◆ Task statement:
Using the listing below, copy every line that mentions "pixels".

─── Records shown

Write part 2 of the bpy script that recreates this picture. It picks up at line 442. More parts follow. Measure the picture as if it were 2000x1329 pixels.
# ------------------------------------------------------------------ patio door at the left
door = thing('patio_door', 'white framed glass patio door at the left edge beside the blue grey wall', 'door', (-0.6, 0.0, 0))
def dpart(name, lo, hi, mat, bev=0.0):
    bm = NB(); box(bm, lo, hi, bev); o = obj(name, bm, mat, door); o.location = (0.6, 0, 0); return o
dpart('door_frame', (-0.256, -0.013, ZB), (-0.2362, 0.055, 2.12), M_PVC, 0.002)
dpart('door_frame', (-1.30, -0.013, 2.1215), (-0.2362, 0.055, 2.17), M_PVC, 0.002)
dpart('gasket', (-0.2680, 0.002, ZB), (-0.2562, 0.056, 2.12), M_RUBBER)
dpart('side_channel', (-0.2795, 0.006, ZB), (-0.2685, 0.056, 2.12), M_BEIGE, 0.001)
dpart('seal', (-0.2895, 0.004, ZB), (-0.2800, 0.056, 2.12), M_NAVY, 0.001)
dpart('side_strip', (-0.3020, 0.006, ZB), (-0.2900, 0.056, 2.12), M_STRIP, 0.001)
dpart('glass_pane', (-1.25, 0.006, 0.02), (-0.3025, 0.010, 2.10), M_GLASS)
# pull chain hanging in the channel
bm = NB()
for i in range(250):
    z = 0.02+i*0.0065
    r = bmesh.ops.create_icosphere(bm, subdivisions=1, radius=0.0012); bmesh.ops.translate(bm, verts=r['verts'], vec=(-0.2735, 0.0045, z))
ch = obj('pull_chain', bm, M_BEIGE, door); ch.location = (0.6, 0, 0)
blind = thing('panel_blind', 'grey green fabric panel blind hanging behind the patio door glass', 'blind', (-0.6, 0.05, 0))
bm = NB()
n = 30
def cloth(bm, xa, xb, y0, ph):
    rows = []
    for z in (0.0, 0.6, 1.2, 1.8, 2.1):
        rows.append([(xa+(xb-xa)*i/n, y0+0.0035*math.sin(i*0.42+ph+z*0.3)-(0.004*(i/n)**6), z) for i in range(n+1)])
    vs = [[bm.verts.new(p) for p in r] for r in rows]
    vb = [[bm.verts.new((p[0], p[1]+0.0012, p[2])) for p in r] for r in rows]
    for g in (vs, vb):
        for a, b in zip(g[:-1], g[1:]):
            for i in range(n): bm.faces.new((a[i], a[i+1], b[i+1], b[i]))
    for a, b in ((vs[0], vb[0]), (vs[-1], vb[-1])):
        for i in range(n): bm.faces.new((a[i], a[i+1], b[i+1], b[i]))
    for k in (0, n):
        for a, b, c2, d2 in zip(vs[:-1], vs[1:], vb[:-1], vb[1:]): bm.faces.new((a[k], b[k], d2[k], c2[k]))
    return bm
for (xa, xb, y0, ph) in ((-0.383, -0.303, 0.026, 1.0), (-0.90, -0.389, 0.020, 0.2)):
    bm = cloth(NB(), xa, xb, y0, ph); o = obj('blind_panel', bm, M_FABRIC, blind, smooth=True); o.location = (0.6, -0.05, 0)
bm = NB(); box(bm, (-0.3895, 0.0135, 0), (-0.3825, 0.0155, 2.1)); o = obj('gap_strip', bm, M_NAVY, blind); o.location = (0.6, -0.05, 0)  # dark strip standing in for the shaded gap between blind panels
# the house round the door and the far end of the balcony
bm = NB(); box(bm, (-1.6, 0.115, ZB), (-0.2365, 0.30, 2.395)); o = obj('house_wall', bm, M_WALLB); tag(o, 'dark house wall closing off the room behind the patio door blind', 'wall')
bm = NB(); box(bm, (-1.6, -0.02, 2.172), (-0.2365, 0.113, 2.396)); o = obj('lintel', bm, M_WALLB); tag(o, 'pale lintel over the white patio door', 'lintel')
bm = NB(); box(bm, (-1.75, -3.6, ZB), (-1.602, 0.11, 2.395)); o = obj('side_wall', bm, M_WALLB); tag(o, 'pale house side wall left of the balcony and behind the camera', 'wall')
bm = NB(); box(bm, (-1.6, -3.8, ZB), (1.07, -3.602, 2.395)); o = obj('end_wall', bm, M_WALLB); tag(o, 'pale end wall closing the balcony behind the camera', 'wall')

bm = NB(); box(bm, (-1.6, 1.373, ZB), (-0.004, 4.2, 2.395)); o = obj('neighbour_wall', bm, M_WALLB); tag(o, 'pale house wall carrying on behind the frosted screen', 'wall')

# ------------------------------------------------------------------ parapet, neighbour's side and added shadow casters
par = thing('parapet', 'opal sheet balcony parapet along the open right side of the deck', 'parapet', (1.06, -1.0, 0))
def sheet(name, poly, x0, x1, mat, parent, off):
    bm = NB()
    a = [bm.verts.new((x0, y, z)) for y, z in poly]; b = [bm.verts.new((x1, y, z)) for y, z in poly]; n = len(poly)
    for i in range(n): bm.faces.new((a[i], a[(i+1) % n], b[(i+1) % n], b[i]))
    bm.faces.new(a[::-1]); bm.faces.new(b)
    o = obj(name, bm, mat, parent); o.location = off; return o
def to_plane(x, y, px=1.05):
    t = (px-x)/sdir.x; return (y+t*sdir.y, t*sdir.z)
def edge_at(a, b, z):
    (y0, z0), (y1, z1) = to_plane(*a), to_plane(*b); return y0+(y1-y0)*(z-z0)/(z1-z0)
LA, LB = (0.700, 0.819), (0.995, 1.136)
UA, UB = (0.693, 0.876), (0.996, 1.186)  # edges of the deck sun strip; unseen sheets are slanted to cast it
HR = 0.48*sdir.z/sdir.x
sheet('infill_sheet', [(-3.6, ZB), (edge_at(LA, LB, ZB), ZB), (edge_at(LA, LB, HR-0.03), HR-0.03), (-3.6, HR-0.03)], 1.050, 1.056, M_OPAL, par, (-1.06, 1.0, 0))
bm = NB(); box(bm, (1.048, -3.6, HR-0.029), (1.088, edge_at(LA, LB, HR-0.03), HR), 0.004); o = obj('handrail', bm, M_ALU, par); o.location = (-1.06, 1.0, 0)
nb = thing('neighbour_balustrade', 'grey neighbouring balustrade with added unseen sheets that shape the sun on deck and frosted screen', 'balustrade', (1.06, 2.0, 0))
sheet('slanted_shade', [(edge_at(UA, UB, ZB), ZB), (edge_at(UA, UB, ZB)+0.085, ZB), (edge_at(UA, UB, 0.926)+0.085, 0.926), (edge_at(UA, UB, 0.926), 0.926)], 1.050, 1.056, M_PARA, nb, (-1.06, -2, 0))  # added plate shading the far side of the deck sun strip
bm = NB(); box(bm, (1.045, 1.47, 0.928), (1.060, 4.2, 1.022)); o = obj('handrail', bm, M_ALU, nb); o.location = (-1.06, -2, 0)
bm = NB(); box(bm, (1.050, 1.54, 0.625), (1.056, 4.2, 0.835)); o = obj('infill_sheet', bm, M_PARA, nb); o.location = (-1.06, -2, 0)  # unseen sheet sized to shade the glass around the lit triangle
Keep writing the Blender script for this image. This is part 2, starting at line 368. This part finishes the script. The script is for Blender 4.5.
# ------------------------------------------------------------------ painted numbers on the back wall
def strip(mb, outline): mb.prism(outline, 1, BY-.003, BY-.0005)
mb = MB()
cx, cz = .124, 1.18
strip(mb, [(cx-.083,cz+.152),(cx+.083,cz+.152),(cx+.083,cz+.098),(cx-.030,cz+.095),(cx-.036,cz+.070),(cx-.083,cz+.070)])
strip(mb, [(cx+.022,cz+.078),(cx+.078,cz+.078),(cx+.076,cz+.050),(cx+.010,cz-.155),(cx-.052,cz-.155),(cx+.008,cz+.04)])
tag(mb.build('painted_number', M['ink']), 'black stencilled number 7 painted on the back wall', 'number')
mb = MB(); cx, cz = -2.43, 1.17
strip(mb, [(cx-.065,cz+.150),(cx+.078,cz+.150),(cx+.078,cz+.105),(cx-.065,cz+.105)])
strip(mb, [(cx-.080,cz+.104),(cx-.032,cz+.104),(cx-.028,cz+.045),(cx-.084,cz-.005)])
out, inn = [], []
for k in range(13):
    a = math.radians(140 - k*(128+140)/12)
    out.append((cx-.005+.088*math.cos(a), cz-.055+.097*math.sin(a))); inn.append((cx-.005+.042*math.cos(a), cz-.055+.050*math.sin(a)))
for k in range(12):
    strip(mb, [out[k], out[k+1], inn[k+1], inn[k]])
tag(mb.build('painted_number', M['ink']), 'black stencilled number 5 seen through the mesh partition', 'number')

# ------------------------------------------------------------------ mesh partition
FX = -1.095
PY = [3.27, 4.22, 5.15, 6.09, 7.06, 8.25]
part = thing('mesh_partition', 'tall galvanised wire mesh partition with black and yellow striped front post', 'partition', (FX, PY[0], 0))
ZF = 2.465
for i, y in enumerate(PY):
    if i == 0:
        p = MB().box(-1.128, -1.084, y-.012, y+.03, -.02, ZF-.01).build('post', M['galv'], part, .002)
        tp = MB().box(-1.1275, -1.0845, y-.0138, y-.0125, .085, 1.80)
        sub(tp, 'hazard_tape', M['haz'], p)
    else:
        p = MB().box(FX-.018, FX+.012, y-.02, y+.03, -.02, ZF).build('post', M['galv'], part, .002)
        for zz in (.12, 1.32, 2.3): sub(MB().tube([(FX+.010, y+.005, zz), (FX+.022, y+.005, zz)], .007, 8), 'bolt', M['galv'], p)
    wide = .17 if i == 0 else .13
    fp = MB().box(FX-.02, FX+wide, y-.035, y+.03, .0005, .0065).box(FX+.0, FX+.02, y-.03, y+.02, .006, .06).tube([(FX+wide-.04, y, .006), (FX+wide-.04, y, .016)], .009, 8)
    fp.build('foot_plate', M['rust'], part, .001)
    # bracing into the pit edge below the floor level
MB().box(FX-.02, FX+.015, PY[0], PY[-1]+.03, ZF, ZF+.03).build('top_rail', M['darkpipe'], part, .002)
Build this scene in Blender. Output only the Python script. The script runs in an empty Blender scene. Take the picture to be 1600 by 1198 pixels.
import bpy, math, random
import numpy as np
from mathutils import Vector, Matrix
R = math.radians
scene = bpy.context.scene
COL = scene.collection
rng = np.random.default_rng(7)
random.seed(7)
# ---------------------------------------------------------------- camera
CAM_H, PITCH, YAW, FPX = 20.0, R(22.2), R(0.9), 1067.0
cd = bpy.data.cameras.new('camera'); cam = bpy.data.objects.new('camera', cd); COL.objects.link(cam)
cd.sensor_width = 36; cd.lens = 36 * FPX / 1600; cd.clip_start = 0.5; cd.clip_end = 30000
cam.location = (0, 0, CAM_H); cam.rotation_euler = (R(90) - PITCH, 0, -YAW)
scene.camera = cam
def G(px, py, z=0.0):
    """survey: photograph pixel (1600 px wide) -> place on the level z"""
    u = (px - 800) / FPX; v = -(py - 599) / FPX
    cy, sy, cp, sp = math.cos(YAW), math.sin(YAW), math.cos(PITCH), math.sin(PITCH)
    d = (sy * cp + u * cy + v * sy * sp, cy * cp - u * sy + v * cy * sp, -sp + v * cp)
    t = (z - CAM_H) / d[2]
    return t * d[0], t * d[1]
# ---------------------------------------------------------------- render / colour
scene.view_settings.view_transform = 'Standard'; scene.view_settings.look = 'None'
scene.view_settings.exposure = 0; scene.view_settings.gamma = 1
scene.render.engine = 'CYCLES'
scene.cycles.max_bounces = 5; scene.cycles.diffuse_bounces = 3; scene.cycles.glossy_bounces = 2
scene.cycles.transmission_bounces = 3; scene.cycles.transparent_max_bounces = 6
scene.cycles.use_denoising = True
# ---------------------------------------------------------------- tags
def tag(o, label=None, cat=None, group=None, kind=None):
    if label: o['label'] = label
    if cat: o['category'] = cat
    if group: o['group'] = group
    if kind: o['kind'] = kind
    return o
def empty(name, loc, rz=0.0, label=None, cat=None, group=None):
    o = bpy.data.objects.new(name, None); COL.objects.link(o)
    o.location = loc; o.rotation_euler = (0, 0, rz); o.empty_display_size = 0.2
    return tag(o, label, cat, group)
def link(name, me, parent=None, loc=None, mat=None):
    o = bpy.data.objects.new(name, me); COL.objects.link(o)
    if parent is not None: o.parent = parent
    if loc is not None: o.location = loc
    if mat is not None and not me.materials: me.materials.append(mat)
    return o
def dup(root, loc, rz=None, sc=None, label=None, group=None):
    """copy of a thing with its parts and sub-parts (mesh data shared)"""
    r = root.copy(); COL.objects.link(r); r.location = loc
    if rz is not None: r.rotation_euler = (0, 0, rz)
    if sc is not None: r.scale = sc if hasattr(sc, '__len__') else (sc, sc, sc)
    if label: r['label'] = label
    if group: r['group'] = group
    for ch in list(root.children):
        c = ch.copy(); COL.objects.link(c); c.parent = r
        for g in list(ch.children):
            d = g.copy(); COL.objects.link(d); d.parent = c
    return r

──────

◆ Correct result:
Write part 2 of the bpy script that recreates this picture. It picks up at line 442. More parts follow. Measure the picture as if it were 2000x1329 pixels.
Build this scene in Blender. Output only the Python script. The script runs in an empty Blender scene. Take the picture to be 1600 by 1198 pixels.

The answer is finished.